* Task statement *
Set down, exactly as they appear, the lines from the line holding "farhull('white hull on" through the line holding "farhull('pale hull far", inclusive; output nothing outside that range.
— start Data shown —
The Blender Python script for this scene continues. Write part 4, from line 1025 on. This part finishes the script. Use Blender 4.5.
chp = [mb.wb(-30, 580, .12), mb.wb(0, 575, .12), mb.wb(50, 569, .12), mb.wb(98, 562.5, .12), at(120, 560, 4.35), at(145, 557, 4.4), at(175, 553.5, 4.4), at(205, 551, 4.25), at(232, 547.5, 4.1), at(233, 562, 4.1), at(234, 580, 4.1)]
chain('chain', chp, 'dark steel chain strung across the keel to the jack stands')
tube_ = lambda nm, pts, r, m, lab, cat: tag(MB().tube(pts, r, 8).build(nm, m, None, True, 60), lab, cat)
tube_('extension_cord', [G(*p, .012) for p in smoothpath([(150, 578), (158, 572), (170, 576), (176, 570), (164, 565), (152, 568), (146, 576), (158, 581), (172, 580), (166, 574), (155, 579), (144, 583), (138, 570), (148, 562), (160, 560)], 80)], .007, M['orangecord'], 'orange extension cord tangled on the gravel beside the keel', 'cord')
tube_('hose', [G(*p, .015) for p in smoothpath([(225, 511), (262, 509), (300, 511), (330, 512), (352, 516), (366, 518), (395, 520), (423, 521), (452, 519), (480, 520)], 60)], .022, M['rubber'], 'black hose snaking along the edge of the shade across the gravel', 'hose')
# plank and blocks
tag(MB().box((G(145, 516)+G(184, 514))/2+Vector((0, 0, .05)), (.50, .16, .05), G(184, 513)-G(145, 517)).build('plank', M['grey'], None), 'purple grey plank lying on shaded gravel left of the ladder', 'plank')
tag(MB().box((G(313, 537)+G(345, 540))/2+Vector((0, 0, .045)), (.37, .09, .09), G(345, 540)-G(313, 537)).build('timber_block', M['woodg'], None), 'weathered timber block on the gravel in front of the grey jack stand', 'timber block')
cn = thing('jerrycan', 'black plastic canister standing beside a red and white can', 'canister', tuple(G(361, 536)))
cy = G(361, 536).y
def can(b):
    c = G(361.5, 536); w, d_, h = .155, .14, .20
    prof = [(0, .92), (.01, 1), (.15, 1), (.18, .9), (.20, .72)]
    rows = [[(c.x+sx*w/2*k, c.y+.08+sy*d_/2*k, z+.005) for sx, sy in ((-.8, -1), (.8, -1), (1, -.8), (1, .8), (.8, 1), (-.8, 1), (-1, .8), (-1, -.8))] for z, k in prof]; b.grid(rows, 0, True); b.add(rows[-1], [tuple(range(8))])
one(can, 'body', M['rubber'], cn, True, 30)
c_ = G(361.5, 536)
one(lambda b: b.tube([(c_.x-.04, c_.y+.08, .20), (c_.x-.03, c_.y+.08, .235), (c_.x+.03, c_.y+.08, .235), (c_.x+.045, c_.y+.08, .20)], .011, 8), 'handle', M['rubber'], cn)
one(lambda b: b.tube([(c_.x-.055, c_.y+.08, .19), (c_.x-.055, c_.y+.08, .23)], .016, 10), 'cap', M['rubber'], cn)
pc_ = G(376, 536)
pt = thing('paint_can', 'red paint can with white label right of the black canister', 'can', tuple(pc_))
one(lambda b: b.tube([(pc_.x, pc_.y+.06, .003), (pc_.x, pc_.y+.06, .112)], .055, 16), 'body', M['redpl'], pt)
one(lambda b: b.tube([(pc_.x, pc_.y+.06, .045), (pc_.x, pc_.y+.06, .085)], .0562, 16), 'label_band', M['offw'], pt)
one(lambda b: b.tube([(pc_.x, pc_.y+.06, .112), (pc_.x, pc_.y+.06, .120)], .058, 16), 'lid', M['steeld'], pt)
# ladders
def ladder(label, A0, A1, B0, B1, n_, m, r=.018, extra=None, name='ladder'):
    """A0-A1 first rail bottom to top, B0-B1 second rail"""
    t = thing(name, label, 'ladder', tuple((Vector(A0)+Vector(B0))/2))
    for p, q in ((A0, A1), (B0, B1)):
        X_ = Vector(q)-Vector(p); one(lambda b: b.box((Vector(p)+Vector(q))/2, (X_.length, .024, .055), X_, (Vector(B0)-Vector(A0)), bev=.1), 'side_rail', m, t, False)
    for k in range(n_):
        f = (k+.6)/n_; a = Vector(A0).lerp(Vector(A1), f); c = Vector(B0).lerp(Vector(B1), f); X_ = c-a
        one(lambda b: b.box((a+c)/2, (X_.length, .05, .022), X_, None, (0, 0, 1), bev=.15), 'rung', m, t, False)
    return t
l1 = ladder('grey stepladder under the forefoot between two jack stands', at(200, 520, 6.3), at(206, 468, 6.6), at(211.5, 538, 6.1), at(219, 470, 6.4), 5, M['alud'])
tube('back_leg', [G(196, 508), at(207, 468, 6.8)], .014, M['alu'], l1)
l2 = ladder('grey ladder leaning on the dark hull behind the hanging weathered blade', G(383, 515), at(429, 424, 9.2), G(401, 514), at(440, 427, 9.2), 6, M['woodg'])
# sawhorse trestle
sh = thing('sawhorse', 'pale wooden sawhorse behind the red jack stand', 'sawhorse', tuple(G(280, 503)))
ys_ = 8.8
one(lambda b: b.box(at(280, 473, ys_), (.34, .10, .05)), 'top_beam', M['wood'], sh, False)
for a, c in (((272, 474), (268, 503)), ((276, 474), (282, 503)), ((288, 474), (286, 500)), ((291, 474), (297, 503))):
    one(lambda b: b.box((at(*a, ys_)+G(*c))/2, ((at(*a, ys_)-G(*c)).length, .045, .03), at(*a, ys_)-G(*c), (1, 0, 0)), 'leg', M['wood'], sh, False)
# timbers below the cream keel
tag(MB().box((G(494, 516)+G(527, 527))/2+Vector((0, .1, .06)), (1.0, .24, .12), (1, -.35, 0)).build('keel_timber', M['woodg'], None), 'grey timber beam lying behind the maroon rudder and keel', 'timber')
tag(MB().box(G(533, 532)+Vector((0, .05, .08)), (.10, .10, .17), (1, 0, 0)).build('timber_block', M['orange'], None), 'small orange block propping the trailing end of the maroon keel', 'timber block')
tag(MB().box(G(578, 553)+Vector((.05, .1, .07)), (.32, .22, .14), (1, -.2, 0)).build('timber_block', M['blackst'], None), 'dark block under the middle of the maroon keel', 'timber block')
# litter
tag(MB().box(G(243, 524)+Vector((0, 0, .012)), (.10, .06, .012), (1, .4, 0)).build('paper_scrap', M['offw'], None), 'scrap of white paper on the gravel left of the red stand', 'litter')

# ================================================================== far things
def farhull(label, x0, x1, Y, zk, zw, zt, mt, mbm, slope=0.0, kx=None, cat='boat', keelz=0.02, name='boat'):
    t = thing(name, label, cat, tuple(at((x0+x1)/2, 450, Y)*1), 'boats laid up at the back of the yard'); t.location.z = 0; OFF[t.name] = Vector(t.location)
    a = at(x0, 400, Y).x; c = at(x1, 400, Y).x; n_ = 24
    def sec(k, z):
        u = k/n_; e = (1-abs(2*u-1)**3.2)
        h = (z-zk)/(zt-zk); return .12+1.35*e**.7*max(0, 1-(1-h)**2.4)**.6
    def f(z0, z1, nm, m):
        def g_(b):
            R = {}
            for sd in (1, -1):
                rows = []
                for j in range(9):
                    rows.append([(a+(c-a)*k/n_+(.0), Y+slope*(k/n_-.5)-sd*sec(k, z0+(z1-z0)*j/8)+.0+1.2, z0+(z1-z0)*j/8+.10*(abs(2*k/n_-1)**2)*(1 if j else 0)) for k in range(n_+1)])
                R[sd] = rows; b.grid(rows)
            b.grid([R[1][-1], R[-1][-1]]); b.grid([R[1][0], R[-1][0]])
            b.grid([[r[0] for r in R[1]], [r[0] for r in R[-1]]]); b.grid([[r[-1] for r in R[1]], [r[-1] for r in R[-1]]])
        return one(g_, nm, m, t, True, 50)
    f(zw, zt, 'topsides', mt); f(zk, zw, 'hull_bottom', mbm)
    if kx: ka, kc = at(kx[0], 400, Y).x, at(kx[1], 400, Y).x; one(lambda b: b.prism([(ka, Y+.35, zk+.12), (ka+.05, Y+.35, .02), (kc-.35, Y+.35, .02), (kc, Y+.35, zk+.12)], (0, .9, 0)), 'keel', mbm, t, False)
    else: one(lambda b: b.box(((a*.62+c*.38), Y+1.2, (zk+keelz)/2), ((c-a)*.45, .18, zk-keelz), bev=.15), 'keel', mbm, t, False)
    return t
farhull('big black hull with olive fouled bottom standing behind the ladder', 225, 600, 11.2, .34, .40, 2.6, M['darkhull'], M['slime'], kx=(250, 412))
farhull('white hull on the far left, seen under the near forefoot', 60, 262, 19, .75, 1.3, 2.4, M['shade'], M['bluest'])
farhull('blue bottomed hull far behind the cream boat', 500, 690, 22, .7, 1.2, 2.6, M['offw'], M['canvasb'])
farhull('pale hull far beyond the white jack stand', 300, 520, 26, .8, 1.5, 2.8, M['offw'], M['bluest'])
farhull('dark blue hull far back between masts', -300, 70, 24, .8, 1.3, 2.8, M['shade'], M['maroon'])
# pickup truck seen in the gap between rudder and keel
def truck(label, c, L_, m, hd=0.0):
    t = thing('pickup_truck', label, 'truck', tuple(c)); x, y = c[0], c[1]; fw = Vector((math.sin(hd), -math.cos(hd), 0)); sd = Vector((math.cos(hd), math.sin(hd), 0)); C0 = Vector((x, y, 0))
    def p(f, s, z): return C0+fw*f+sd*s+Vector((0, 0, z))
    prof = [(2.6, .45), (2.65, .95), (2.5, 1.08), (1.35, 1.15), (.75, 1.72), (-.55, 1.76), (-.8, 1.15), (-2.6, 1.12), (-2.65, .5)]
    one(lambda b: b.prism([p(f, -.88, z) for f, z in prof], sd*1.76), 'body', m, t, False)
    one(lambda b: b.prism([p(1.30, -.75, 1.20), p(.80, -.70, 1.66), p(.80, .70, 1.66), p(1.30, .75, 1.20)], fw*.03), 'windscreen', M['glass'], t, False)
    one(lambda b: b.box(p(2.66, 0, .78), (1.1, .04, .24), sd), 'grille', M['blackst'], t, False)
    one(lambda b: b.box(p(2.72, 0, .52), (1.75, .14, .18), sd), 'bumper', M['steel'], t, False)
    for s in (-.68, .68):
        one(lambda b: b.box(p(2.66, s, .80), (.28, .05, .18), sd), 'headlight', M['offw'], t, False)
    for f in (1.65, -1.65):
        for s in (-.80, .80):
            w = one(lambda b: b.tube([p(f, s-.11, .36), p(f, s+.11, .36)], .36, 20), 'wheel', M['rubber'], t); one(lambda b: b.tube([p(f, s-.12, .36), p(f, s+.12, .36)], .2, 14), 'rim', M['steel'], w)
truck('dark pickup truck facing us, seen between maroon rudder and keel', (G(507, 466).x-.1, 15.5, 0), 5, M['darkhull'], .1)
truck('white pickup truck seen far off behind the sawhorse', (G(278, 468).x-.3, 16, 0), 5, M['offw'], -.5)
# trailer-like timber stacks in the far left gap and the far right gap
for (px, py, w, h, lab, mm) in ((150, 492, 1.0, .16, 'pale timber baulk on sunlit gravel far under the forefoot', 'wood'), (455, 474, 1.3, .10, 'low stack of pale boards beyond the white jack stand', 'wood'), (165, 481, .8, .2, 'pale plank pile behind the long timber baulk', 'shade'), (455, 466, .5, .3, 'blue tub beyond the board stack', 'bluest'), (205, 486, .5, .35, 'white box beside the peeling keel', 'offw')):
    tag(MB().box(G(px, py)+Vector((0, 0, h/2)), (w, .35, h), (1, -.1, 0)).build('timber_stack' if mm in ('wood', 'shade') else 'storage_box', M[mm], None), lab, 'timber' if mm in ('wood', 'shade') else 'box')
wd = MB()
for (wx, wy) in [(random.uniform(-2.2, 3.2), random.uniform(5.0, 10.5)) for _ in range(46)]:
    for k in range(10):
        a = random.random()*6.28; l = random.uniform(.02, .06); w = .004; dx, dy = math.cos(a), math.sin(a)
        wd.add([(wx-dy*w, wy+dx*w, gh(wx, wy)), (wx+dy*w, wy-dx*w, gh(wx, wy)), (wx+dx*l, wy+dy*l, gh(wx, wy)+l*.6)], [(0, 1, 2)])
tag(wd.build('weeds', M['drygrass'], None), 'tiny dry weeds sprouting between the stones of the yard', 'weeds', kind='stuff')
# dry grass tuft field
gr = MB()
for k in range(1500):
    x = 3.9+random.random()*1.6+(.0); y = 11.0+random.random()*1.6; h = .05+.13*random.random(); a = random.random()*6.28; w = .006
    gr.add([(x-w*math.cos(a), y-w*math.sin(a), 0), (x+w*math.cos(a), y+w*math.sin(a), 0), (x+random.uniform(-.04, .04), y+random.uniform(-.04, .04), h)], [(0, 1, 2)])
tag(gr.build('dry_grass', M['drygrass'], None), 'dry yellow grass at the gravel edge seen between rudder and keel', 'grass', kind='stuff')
— end Data shown —
* The result *
farhull('white hull on the far left, seen under the near forefoot', 60, 262, 19, .75, 1.3, 2.4, M['shade'], M['bluest'])
farhull('blue bottomed hull far behind the cream boat', 500, 690, 22, .7, 1.2, 2.6, M['offw'], M['canvasb'])
farhull('pale hull far beyond the white jack stand', 300, 520, 26, .8, 1.5, 2.8, M['offw'], M['bluest'])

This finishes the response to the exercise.